-- Start TASK DATA --
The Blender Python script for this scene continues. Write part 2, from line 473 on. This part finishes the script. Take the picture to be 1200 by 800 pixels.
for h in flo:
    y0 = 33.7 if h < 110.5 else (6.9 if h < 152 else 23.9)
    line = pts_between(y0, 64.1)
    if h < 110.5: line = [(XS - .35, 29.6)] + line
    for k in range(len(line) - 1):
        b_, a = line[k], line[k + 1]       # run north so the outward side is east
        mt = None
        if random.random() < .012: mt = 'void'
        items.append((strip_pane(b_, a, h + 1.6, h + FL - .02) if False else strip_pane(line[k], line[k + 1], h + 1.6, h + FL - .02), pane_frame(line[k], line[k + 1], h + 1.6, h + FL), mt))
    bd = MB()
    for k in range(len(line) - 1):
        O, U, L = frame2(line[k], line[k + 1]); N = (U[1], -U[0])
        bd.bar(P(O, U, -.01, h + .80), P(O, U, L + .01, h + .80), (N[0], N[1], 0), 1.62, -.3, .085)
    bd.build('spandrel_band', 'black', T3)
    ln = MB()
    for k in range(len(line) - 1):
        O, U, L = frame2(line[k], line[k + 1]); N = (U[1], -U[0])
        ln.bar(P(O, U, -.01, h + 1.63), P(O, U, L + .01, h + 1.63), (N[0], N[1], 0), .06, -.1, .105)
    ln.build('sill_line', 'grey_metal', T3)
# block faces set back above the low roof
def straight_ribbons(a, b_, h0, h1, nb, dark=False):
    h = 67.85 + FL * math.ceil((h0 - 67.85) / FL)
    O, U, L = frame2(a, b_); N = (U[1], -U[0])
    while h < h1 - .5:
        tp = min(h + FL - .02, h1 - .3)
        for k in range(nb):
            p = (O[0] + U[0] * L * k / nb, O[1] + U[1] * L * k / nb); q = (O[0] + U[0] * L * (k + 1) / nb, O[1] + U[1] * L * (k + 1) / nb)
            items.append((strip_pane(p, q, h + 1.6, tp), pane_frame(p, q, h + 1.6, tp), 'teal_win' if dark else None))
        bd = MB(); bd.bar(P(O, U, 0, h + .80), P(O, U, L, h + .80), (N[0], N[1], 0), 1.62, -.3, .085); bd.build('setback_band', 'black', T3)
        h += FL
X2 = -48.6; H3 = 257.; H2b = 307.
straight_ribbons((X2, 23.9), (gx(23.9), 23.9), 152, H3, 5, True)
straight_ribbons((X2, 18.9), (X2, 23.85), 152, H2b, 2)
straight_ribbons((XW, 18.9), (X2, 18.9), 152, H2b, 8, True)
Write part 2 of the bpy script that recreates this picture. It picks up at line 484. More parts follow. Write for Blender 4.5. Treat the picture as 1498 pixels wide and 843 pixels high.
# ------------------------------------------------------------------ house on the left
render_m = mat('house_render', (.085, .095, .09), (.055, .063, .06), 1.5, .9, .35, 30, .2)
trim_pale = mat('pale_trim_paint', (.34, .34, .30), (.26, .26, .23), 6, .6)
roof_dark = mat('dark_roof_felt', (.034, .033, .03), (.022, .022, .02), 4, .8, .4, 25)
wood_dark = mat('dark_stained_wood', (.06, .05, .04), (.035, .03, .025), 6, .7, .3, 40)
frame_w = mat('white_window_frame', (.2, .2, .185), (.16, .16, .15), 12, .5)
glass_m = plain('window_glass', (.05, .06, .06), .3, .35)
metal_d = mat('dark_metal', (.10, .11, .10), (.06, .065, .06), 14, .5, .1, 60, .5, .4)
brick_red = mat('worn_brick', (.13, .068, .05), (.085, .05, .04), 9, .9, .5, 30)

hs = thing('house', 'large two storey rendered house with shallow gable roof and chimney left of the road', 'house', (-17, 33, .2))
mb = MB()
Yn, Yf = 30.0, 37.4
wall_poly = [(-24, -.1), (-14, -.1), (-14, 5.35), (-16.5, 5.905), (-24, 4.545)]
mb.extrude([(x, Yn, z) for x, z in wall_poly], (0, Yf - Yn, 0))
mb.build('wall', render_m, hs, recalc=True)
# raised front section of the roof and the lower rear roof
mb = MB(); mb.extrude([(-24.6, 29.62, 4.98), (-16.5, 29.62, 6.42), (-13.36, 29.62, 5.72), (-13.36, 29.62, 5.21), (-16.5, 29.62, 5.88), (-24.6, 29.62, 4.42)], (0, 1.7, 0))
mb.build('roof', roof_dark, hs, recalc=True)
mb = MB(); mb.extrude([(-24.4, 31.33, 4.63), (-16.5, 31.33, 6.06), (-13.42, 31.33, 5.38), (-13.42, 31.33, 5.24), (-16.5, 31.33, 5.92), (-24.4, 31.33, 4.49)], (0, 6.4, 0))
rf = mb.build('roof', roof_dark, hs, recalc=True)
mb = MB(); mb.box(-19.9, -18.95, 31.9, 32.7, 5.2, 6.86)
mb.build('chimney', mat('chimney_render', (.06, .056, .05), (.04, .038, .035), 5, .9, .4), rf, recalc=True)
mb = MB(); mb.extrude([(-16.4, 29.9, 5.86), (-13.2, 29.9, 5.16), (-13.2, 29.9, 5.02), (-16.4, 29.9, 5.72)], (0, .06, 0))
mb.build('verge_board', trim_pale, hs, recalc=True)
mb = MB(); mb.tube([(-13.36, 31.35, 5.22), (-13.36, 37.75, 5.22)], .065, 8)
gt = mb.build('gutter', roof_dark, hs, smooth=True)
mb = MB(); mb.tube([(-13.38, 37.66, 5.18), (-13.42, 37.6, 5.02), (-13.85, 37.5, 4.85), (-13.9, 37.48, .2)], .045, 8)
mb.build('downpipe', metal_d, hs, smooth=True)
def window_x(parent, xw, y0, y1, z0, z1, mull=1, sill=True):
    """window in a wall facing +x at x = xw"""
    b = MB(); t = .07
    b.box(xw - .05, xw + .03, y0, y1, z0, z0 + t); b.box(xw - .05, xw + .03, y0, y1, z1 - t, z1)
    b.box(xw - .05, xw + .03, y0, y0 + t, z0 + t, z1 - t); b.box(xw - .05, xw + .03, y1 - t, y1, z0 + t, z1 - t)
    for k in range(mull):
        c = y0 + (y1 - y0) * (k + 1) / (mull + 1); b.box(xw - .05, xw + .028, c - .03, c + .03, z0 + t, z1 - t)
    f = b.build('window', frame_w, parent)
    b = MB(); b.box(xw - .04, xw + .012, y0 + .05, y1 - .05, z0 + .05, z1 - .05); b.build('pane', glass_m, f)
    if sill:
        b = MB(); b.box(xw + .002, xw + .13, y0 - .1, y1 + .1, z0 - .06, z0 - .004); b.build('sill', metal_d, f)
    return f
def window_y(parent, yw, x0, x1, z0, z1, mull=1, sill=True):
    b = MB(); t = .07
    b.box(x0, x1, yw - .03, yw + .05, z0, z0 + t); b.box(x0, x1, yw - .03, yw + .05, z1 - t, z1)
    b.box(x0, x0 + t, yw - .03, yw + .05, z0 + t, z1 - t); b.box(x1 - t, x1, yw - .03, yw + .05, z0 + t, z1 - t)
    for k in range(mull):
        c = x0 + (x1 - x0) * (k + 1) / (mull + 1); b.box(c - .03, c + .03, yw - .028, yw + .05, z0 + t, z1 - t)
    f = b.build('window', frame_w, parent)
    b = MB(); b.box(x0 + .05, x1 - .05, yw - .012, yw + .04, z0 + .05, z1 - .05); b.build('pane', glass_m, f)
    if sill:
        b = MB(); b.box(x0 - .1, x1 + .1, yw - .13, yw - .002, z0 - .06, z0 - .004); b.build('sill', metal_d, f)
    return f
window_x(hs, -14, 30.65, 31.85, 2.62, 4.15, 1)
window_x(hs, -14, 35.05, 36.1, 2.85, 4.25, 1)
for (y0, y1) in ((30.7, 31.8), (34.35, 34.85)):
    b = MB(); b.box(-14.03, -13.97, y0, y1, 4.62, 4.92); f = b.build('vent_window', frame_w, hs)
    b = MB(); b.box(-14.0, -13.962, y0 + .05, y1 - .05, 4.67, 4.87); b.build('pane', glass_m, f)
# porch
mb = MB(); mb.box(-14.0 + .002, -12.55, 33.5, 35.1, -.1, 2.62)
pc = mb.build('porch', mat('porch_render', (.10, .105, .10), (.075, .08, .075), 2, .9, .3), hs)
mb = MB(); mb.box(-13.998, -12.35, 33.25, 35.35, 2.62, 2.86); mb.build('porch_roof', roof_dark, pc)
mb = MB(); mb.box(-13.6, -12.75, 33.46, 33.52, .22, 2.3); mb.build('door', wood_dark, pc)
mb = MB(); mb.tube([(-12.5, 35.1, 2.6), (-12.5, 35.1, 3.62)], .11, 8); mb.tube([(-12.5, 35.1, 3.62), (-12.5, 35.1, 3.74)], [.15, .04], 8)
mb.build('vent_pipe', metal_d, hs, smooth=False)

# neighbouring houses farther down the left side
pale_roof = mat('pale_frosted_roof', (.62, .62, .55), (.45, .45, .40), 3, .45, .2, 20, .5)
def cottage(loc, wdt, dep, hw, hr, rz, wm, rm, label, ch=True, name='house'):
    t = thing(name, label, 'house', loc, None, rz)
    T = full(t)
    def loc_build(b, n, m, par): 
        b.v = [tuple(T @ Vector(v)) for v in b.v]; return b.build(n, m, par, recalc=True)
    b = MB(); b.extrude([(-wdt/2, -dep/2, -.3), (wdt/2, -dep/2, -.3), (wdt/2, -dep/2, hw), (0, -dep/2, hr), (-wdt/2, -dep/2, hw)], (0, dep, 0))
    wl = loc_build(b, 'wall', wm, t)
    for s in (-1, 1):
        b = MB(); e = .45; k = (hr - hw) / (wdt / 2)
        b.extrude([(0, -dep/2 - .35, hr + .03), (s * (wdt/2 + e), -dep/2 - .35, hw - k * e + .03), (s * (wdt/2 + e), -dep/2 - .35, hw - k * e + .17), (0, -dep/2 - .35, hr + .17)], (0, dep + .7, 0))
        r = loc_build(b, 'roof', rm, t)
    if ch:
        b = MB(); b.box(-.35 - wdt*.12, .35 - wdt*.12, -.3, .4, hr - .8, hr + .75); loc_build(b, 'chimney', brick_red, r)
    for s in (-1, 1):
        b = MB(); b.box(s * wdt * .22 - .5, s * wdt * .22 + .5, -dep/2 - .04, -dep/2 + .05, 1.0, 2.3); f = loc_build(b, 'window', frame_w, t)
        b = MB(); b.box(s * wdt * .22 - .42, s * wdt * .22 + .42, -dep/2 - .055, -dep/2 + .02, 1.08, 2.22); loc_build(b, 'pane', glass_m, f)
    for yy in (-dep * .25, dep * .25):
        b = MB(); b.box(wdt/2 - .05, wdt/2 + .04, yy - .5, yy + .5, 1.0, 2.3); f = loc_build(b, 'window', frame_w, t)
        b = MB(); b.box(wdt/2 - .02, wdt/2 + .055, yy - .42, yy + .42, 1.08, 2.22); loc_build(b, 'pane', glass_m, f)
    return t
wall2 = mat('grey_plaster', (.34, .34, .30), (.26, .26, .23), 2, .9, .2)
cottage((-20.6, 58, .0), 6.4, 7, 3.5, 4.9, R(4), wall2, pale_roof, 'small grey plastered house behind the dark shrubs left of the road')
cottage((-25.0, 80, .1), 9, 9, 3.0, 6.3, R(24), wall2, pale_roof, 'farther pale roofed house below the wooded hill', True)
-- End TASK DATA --
== WHAT TO DO ==
Your task is to collect every line above that contains the word "Write".

== RESPONSE TO THIS EXERCISE ==
The Blender Python script for this scene continues. Write part 2, from line 473 on. This part finishes the script. Take the picture to be 1200 by 800 pixels.
Write part 2 of the bpy script that recreates this picture. It picks up at line 484. More parts follow. Write for Blender 4.5. Treat the picture as 1498 pixels wide and 843 pixels high.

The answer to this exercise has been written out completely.